In making Eliza speak, Higgins becomes her parent; he becomes a creator, instead of someone who is himself created. He can fantasize that he is an original, in the way all artists want to believe that their art is original. That is why Shaw has Higgins tell everyone where they originated; and why Shaw makes Higgins identify himself professionally to Pickering as one who does “a little as a poet on Miltonic lines” (p. 378). (When Shaw prepared the play to be filmed, he excised this reference to Milton, perhaps because it was too revealing of his anxieties about his own originality), for Milton’s Satan (in Paradise Lost) claims not to have been created by God: He considers himself to be coeval with God. In other words, Satan considers himself self-begotten, the author of himself; he has no origin outside himself. Nor does Higgins. Shaw plays a great deal with images of Higgins as a satanic tempter, as when Eliza feels “tempted” by his offer of chocolates, or when Mrs. Pearce reproaches him for “tempting” Eliza; he even munches an apple, the biblical symbol of temptation, as he suggests to her that she might marry someone or other.
But when his Frankenstein’s “creature,” Eliza, comes to life, he treats her as his creation, not as a fellow creature. Higgins has been slow to see that Eliza has fully as much soul as he, that she is full of humanity and self-respect, that she has ambition and goodness in her.
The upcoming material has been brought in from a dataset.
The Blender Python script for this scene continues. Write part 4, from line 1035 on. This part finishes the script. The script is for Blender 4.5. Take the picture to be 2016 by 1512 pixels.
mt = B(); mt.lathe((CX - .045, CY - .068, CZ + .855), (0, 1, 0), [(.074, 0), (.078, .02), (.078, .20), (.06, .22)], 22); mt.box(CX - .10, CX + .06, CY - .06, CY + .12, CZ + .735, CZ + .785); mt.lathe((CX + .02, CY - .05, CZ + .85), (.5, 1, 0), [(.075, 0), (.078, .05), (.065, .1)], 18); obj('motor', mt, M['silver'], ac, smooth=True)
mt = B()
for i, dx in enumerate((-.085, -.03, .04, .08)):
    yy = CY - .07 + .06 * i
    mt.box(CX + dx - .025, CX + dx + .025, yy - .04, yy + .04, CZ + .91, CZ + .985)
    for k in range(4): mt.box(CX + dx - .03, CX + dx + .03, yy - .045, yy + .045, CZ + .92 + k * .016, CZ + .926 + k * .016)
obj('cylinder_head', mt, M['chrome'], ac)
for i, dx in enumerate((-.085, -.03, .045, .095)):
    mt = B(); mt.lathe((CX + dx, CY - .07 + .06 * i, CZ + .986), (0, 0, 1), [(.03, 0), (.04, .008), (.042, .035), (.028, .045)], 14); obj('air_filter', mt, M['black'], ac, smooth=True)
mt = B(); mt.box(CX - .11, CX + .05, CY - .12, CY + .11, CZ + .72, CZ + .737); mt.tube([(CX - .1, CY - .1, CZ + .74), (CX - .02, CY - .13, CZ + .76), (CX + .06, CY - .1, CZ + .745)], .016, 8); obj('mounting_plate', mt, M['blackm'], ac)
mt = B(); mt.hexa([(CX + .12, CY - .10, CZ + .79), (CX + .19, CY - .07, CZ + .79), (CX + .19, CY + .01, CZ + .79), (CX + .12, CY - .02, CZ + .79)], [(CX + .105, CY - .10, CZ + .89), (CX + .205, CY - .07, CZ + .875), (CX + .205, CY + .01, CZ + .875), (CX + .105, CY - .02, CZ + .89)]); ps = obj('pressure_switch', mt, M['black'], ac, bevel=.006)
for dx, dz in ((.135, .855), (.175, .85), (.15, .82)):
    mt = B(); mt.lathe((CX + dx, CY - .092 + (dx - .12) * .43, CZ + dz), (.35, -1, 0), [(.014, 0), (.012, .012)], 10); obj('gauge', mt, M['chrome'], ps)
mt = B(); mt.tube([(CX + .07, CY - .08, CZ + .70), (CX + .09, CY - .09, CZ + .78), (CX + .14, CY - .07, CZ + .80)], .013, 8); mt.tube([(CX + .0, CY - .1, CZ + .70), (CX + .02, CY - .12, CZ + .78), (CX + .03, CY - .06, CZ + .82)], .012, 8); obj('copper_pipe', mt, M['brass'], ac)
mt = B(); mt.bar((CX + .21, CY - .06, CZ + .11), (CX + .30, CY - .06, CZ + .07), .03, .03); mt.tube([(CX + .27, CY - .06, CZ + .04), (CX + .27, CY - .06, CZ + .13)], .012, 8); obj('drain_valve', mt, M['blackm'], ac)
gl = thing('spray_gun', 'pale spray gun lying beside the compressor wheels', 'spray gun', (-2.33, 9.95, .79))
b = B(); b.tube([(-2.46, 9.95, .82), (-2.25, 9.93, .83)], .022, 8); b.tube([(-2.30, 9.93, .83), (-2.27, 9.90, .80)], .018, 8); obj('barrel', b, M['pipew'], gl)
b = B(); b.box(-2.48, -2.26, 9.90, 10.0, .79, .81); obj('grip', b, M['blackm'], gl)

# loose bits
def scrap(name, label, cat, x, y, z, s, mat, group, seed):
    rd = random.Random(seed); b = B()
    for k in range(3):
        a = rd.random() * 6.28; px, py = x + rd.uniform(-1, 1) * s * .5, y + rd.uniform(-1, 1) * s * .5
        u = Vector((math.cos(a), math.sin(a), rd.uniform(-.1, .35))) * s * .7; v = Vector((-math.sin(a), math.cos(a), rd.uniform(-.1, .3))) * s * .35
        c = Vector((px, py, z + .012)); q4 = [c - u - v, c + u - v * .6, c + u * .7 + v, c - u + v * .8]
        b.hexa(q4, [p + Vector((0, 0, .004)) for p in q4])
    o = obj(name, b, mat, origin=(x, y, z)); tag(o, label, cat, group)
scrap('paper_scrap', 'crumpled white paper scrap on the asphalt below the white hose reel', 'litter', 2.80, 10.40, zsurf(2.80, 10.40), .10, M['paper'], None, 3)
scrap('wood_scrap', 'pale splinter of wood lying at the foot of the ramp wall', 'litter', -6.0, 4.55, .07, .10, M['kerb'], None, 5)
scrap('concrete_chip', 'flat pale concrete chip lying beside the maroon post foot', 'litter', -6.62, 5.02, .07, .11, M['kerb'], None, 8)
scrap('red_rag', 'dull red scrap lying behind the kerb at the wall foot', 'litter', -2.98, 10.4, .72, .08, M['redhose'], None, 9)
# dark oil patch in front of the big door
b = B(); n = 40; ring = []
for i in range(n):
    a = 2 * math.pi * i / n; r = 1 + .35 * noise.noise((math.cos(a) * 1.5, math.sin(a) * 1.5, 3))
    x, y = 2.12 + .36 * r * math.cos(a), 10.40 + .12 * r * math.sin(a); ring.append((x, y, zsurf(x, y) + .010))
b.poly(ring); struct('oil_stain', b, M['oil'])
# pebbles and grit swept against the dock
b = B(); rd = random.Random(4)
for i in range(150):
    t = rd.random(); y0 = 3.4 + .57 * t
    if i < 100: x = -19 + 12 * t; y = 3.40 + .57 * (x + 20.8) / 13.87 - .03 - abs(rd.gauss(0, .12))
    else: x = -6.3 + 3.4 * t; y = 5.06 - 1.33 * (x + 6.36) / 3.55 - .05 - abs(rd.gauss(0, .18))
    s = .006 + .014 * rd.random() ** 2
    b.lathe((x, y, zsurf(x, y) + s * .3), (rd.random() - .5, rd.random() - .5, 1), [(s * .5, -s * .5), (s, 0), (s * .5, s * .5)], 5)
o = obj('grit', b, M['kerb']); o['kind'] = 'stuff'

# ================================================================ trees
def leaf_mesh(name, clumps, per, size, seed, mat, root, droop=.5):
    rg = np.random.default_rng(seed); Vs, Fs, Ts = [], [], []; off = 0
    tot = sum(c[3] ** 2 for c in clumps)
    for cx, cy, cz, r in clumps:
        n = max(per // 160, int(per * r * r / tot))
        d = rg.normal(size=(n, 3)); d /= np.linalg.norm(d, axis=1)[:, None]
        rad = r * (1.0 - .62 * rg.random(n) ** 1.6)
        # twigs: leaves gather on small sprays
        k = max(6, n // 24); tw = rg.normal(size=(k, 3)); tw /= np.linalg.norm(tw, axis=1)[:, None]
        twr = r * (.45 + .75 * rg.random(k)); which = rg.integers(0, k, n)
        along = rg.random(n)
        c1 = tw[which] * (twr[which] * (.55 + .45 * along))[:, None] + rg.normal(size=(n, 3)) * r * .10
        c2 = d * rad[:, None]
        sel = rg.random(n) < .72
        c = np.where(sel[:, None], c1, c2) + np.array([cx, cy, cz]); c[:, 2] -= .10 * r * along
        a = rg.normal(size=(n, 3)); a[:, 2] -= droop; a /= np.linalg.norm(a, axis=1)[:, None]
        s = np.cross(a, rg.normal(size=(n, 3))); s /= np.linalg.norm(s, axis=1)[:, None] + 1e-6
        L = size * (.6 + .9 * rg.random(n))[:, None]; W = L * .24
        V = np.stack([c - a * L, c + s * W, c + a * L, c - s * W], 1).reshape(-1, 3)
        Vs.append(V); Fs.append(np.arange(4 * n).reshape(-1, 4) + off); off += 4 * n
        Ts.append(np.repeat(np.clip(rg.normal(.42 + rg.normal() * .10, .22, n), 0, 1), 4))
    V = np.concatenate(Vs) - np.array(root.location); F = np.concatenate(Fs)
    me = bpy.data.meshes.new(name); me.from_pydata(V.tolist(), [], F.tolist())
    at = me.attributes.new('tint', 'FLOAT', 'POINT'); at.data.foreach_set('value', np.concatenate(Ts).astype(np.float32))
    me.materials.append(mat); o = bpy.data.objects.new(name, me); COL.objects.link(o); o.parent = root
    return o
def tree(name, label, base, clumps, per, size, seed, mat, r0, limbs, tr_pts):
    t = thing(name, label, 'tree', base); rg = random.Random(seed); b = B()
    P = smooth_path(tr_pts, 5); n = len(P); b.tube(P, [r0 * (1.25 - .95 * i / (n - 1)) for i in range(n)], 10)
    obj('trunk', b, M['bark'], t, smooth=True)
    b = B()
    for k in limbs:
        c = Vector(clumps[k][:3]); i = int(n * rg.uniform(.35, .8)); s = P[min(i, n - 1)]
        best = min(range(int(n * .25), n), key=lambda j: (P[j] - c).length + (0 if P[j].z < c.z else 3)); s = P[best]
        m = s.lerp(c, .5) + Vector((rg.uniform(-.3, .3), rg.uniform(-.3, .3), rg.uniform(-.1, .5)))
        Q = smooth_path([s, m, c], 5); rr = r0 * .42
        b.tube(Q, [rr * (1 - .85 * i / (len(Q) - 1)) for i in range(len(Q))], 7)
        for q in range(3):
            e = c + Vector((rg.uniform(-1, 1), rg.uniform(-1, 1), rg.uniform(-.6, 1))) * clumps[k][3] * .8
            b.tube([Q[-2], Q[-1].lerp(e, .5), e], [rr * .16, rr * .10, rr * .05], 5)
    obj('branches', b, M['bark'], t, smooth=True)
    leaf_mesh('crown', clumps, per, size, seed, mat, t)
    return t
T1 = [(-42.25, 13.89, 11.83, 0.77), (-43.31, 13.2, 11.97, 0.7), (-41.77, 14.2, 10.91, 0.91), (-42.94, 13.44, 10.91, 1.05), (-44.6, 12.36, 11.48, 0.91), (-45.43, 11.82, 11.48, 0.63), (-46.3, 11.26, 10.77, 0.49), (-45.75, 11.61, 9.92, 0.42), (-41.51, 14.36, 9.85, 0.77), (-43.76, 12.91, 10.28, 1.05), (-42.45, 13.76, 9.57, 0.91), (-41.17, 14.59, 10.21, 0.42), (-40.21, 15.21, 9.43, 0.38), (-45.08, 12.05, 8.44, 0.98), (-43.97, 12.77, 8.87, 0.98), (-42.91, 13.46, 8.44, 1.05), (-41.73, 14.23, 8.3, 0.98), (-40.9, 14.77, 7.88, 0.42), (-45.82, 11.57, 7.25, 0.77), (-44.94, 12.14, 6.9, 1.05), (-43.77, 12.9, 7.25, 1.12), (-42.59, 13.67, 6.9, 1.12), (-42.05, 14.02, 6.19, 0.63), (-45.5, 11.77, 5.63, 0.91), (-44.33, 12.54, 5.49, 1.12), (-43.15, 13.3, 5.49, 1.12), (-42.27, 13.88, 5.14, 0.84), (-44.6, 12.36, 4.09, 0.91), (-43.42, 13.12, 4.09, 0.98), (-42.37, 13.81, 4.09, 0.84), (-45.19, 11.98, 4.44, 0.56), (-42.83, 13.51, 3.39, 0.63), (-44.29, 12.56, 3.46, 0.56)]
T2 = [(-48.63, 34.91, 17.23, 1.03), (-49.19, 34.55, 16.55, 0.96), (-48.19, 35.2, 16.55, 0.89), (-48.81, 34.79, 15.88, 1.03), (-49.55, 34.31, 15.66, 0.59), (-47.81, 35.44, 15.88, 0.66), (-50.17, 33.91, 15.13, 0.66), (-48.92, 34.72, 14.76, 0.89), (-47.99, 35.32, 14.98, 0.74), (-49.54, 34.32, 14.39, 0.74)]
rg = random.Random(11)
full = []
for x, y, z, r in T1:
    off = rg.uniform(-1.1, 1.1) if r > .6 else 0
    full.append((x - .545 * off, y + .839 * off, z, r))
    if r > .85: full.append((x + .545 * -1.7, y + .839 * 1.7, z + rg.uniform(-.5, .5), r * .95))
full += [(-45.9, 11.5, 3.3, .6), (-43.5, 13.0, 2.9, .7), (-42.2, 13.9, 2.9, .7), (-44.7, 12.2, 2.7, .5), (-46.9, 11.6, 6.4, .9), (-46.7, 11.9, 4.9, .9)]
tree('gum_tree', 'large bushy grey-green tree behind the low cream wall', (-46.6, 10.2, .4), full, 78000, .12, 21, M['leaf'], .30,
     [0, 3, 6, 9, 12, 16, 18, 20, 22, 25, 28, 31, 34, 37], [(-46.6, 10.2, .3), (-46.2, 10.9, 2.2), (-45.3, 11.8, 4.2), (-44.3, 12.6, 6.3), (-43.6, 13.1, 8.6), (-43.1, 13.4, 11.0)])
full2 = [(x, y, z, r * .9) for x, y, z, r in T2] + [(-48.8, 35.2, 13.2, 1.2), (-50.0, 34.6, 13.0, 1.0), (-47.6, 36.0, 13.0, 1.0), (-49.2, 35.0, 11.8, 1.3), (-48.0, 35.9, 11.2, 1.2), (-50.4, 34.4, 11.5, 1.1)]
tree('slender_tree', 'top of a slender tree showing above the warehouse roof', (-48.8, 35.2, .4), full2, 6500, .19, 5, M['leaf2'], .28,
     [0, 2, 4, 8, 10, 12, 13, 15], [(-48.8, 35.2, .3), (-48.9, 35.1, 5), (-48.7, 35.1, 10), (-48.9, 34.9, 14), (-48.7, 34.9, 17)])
The sailor-hat Shaw gives her to wear befits her willingness to voyage into life, though her voyage begins with a tempest of rain over Covent Garden. Higgins fails to recognize the gumption she shows in seeking him out to improve her speech so she can earn enough to live a decent life. To him she is only the subject of an experiment whereby he may demonstrate his art; to him she has no feelings that he need bother about. But he is wrong: Eliza feels intensely. Indeed, the powerful drive of her feelings brings her to life in the fourth act and drives her to independence from Higgins in the fifth act. (Like The Doctor’s Dilemma, Pygmalion has five acts, showing the affinity between the two plays, but also showing that Shaw is particularly conscious here of the Shakespearean model.)